Friday 24 July 2015

The right are running scared


Despite the Tories` election win and overall majority,which clearly took them by surprise, the right are running scared in this country. Proof? The hysteria being built up over the possibility of Jeremy Corby winning the Labour leadership contest, and the ridiculous details in the government`s anti-trade union bill.
    So frightened are they that Corbyn will win, because he actually promises to deliver policies the people will support, the Torygraph and the rest of the right-wing media have built up a propaganda campaign, which says that a Corbyn-led Labour party is unelectable. This gets support, too, from the Blairite wing of the Labour party itself, based on the spurious evidence that Foot and Kinnock lost elections because of their radical proposals, and Blair won them because of his more moderate manifestos. This is the same group which claims Miliband lost the election because his policies were too left-wing, and ignores the voting in areas like Scotland and the north of England.
     The truth is they all know a Corbyn-led Labour party is extremely electable, capable of uniting the party, excluding the Tory wing, attracting back those lost to the radical nationalist and Green parties, and, perhaps most importantly of all, winning the support of young people and non-voters. He has already outlined how he would finance the ending of student loans, and there will be more announcements, inevitably, on housing and dealing with the extortionate rents young people especially, are having to pay for private accommodation. Osborne did Corbyn a huge favour last week with a budget favouring the wealthy and business interests, whilst attacking the less fortunate, the young and public sector workers. Corbyn can also benefit from the way the Greek crisis was handled, which should finally have convinced the majority of voters that austerity does not work, and that excessive austerity measures are not only unnecessary, but hold back economic growth. With evidence also pointing to the public`s support for re-nationalisation of the railways, and much increased regulation of the energy companies, Corbyn`s left-wing agenda certainly does not make him unelectable.
     Could the right,also, be afraid of the likelihood that his policies, as leader, would almost certainly include increases to the income tax rates for the high earners? With the average earnings hovering around £25,000, is it really likely that the public think taxing those earning over £100K a year a little more, and those over £150K a lot more, is a policy too radical to support at the ballot box? Then there`s the tax on company profits, which Osborne intends to reduce to 18%, which is 22 percentage points below the rate  of corporation tax in the States, and the idea of having a sensible ratio for earnings of CEOs and the average pay of their employees. With inequality increasing even though the UK is already 28th in the OECD`s equality league table out of 34 so-called developed nations, and social mobility decreasing, with 70% of top jobs in politics, law, journalism and such- like going to the 7% of the population who are privately educated, the need for radical change is needed, and this frightens the right. With a sensible propaganda machine, which bans idiotic ideas like pink buses and policies set-in-stone, of course Corbyn can win, and his policies will have appeal north of the border, too.

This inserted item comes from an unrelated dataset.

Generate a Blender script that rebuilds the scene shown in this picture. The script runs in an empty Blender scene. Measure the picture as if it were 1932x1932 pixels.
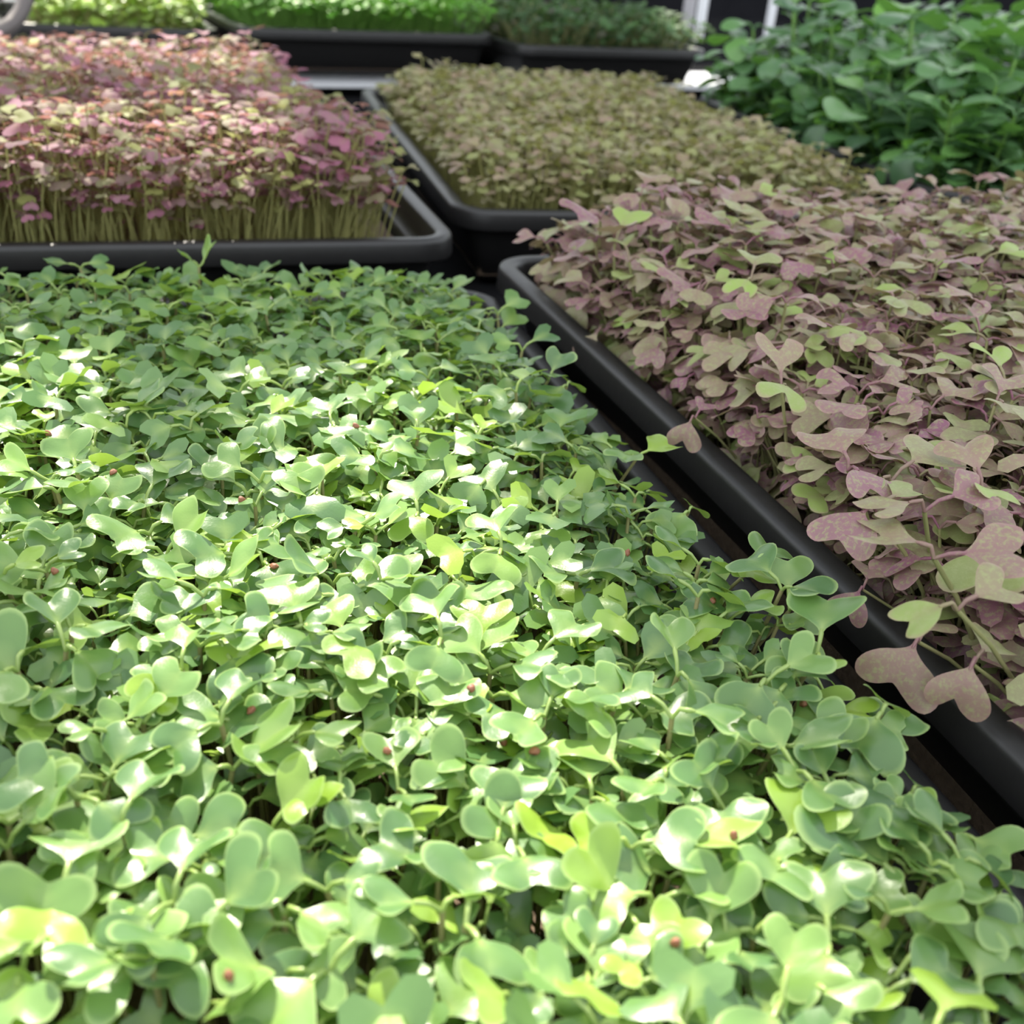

     Further evidence supporting the fact that the right are running scared, like Cameron was over a televised debate with Miliband, is provided by the government`s anti-Trade Union Bill; they are clearly anticipating calls for more industrial action in response to their cruel cuts and pay freezes, for the Bill`s details are certainly disproportionate to the fact that workers spent 788,000 days on strike last year, way down on the millions in the 1980s. A maximum of six on a picket line, voting thresholds, and even limiting the use of social media by strikers are clear indicators that they are expecting a huge increase in anger and despair from people like public sector and London underground workers, who, it seems are prepared to take industrial action but strangely, not vote for a left-wing Labour leader! Of course they will, and more will vote for a left-wing prime-minister.
    Corbyn faces an uphill struggle; if they are not already, all the other candidates will soon be repeating the right`s mantra about the unelectability of a left-leaning leader. The more it is repeated, the clearer the true message: they "protest too much"! It`s what happens when the facts have to be kept hidden. Repeating a lie over and over, as Labour knows to its cost, happens when the perpetrators are frightened of the truth being told. The right is lying about Corbyn because it is running scared. The Torygraph`s campaign to get Tories to vote for Corbyn is a ruse to frighten Labour supporters into voting for a moderate, but they are the ones who are really frightened! A moderate Labour party would provide little threat in 2020, but one offering real change is the one they fear. History has repeatedly shown that those who have sold their principles at the altar of power especially fear those who refuse to do so!